Last week Hickel announced a long-term financing plan to help municipalities control water pollution by building up-to-date sewage plants. He has plunged into the Santa Barbara oil-leak fiasco and ruled that offshore drillers must bear unlimited liability for causing pollution and harming marine life--a big surprise from an alleged pawn of the oil companies. A year ago, Hickel was spurring exploitation of Alaska's oil-rich North Slope. Now he calls for forced-draft studies on how to "protect the fragile Arctic environment from the processes of exploitation."

Green Belt. Hickel has obviously learned that the environment is becoming a hot political issue. By his lights, though, he has always been a conservationist. As he sees it, using natural resources wisely requires different approaches in different areas. He backs development in Alaska, where huge forests rot for lack of logging. He backs land preservation near cities where trees are vanishing. In an interview with TIME Correspondent Richard Saltonstall, he outlined his evolving ideas:

"When I said I didn't believe in conservation for conservation's sake, I meant you can't just lock up something and continue to sustain its value. A man can be a genius, but if you set him aside from society, put him in a corner, he'll vegetate. It's the same with natural resources like grazing lands or forests. The Federal Government has an obligation as a great landowner. I think we can find land, in addition to our great scenic or wild areas, which can be utilized to a higher degree, and we can improve on nature by reclamation, irrigation and flood-control projects. With the right management, we might graze a cow on half the land it takes now. Maybe we can improve on the time it takes to grow and harvest forests. Maybe we should conserve natural beauty not just for viewing but for putting oxygen back into the air and all the necessary things a green belt can do."

New Methods. "Some company might say that it has a responsibility to many thousands of stockholders, but the Secretary of the Interior has 200 million stockholders. We can't simply stop all development. You'd have utter chaos. But Government must move faster to enlighten and encourage industry to keep the problems of the environment uppermost in their minds. I think that responsible business management is trying to keep the problem of environment uppermost, especially in new developments. The Government should encourage measures to prevent air and water pollution through tax incentives or just by showing how a good environment helps make money. This is something I really believe in. Take a factory that's sitting in greenery. It's clean. Its people are happy. They'll make more money than if it were cluttered up and no one cared.

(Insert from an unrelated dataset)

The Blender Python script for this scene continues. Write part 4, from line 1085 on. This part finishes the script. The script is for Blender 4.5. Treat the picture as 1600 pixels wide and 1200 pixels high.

"Petroleum is a good example of where we could set direction and give incentives--like the oil industry's depletion allowance, for instance. Maybe rather than cut depletion or raise it or whatever, we should tie it more strongly to exploration and research, for example, into new methods of cutting down on pollution. Maybe we could give a similar advantage to other industries and tie it to how they use it. Let's say the automobile industry has some kind of tax incentive to look into other kinds of transportation like steam or electric cars. That might be the best way to solve the problem of auto-exhaust pollution.

"When we emerged from an agricultural to an industrial society at the turn of the century, we literally busted out all over. There were no guidelines for development, there was desecration of the earth and abuse of raw materials. Nobody wants to go back to that. But we have to decide what we want. If we want open spaces, fresh water and clean air, we should be willing to sacrifice the concentration of industry. When you put ten massive industries side by side on one river, even if you scientifically eliminate the pollution problem, you still have the environmental problem of unsightliness.

"But I'd like to say this: there's so much room left. Get in an airplane and go up 30,000 feet and see America. Fly across it. There are clusters of people on the coasts, a few clusters in the heartland. But there are thousands and thousands of square miles in which you see nothing. The challenges are still great. We haven't even started."